What the exercise asks =>
Return verbatim everything from the first line through the line that contains "MB().loops([[p + Vector((0, 0, .0018))", and stop there.

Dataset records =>
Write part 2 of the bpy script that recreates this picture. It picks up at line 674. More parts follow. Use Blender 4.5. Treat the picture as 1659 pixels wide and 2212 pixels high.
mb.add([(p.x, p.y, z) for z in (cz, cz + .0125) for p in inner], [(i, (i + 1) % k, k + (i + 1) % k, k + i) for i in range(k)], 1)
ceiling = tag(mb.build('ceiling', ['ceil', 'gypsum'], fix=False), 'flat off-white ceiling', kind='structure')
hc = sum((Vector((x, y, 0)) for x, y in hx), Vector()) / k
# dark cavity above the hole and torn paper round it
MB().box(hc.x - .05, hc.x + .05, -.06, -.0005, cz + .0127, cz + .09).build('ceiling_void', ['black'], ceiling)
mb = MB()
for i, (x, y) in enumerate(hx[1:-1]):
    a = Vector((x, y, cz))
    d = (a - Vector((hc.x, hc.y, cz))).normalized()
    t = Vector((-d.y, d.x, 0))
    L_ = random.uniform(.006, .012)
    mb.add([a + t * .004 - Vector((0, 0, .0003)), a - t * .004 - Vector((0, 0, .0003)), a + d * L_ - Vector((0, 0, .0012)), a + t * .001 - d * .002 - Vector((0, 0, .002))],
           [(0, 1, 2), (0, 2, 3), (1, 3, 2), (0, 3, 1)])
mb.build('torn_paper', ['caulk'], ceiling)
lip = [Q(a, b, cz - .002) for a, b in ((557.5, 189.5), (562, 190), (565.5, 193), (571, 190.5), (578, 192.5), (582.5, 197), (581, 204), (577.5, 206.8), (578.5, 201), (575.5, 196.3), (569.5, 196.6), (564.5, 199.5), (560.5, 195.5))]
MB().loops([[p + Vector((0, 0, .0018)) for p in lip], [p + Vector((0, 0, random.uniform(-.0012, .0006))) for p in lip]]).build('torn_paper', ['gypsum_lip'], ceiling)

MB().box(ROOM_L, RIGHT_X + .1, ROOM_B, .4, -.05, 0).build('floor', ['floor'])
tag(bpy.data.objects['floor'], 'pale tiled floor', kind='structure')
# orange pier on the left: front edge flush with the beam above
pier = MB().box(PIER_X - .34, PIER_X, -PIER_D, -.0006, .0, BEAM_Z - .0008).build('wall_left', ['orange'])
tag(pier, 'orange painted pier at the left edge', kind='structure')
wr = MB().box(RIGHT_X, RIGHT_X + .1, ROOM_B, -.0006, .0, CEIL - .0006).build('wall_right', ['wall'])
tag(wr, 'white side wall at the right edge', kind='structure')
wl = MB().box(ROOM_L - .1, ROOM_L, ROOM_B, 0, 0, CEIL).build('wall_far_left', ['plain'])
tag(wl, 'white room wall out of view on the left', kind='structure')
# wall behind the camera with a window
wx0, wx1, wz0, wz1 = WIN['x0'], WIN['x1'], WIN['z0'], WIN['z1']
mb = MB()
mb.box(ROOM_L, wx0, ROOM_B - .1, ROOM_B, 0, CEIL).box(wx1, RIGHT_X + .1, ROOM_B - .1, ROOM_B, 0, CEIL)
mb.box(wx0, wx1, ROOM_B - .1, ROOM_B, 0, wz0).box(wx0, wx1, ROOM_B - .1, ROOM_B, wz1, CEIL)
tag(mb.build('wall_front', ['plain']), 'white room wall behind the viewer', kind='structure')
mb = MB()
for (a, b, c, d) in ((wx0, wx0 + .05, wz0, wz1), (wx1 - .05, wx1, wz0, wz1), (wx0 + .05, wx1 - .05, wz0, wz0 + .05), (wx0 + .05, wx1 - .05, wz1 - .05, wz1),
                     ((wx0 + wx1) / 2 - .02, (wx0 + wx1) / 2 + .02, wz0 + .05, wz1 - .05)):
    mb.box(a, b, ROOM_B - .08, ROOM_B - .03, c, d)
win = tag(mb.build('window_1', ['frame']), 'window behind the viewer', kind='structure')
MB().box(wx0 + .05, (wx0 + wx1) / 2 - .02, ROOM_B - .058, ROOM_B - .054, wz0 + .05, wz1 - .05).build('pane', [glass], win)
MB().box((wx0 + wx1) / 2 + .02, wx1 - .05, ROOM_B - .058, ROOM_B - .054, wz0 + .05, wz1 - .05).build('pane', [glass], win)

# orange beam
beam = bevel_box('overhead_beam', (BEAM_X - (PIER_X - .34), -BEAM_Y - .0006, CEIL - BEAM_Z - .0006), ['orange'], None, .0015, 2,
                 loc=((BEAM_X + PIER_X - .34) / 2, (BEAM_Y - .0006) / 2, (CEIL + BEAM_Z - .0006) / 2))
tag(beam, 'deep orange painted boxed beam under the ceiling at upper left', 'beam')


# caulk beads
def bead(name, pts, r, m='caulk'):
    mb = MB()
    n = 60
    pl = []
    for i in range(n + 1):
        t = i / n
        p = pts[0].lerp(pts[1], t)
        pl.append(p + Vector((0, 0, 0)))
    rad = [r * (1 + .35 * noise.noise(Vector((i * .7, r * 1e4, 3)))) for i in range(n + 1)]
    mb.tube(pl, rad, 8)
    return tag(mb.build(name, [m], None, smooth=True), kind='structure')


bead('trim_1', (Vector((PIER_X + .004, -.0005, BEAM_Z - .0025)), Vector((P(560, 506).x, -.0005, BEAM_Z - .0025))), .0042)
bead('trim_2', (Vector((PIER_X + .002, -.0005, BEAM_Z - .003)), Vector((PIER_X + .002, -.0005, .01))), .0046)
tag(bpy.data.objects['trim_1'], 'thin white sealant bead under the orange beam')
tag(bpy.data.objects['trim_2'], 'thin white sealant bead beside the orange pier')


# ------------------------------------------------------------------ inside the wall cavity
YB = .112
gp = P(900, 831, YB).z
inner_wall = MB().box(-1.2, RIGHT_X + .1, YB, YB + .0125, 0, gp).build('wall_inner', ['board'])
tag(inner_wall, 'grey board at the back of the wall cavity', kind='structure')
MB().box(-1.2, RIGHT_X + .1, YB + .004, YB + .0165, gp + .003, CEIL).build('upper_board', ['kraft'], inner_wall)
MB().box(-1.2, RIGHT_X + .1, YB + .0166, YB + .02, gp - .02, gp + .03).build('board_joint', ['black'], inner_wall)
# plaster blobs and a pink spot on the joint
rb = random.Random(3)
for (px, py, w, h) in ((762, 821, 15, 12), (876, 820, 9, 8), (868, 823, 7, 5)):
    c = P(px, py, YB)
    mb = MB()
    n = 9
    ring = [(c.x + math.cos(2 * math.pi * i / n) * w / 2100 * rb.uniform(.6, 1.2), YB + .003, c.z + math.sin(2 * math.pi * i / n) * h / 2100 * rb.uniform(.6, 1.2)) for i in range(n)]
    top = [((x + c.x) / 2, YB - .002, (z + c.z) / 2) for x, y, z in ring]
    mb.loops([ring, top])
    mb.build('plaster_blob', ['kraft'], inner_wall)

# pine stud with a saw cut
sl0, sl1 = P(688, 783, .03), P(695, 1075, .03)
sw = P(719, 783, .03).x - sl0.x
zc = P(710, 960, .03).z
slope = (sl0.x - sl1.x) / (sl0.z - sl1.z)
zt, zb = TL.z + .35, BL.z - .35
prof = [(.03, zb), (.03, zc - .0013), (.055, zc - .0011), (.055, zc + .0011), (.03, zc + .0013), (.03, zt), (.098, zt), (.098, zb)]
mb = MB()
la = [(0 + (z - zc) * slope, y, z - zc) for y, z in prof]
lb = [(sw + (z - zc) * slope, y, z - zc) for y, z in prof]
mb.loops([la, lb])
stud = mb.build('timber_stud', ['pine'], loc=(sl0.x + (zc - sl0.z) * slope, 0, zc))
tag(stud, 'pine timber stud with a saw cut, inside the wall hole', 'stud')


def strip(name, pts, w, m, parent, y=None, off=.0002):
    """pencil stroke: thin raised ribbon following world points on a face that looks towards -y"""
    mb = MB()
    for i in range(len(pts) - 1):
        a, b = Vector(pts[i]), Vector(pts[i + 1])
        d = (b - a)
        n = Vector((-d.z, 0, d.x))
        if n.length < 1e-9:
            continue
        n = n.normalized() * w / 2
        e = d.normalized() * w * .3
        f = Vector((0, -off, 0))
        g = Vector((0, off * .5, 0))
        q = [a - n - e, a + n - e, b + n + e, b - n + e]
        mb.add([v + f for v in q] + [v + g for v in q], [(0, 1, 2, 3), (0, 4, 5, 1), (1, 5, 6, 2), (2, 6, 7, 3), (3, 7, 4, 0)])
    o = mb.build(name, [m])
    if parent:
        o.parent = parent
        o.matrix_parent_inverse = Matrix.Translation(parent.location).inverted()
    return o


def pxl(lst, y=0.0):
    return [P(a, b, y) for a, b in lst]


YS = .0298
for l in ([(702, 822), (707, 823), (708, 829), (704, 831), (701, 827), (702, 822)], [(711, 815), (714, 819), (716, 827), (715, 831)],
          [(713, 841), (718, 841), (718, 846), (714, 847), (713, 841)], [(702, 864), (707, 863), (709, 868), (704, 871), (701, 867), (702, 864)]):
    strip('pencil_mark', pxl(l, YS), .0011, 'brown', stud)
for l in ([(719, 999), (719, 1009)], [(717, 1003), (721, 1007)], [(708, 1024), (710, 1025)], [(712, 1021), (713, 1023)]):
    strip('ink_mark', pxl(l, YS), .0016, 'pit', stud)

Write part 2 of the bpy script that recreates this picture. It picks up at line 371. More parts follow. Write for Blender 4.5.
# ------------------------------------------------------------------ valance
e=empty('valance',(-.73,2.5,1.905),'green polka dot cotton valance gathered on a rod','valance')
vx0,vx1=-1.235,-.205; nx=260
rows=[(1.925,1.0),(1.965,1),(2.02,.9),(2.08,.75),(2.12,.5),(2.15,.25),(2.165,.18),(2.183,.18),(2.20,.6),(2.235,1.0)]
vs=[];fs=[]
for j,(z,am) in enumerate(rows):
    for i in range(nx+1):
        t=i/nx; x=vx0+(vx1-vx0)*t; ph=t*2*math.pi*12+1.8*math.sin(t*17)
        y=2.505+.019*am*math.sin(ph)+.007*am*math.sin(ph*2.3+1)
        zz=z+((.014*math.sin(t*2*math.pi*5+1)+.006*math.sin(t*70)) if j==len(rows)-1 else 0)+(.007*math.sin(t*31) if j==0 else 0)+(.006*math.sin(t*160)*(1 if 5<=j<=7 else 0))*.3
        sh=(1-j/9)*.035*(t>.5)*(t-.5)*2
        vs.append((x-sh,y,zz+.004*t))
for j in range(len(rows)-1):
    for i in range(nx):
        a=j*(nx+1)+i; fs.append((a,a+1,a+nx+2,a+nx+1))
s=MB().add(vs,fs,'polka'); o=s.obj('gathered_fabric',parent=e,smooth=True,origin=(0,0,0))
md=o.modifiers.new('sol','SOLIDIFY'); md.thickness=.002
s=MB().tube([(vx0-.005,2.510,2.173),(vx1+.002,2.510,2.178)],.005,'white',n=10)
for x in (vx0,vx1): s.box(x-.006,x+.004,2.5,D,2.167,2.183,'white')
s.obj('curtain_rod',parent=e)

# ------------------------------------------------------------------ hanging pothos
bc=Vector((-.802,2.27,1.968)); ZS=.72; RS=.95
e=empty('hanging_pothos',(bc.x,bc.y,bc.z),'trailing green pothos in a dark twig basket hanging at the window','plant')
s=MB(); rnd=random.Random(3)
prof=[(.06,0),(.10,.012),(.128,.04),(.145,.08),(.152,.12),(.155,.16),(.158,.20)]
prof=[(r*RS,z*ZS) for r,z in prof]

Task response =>
Write part 2 of the bpy script that recreates this picture. It picks up at line 674. More parts follow. Use Blender 4.5. Treat the picture as 1659 pixels wide and 2212 pixels high.
mb.add([(p.x, p.y, z) for z in (cz, cz + .0125) for p in inner], [(i, (i + 1) % k, k + (i + 1) % k, k + i) for i in range(k)], 1)
ceiling = tag(mb.build('ceiling', ['ceil', 'gypsum'], fix=False), 'flat off-white ceiling', kind='structure')
hc = sum((Vector((x, y, 0)) for x, y in hx), Vector()) / k
# dark cavity above the hole and torn paper round it
MB().box(hc.x - .05, hc.x + .05, -.06, -.0005, cz + .0127, cz + .09).build('ceiling_void', ['black'], ceiling)
mb = MB()
for i, (x, y) in enumerate(hx[1:-1]):
    a = Vector((x, y, cz))
    d = (a - Vector((hc.x, hc.y, cz))).normalized()
    t = Vector((-d.y, d.x, 0))
    L_ = random.uniform(.006, .012)
    mb.add([a + t * .004 - Vector((0, 0, .0003)), a - t * .004 - Vector((0, 0, .0003)), a + d * L_ - Vector((0, 0, .0012)), a + t * .001 - d * .002 - Vector((0, 0, .002))],
           [(0, 1, 2), (0, 2, 3), (1, 3, 2), (0, 3, 1)])
mb.build('torn_paper', ['caulk'], ceiling)
lip = [Q(a, b, cz - .002) for a, b in ((557.5, 189.5), (562, 190), (565.5, 193), (571, 190.5), (578, 192.5), (582.5, 197), (581, 204), (577.5, 206.8), (578.5, 201), (575.5, 196.3), (569.5, 196.6), (564.5, 199.5), (560.5, 195.5))]
MB().loops([[p + Vector((0, 0, .0018)) for p in lip], [p + Vector((0, 0, random.uniform(-.0012, .0006))) for p in lip]]).build('torn_paper', ['gypsum_lip'], ceiling)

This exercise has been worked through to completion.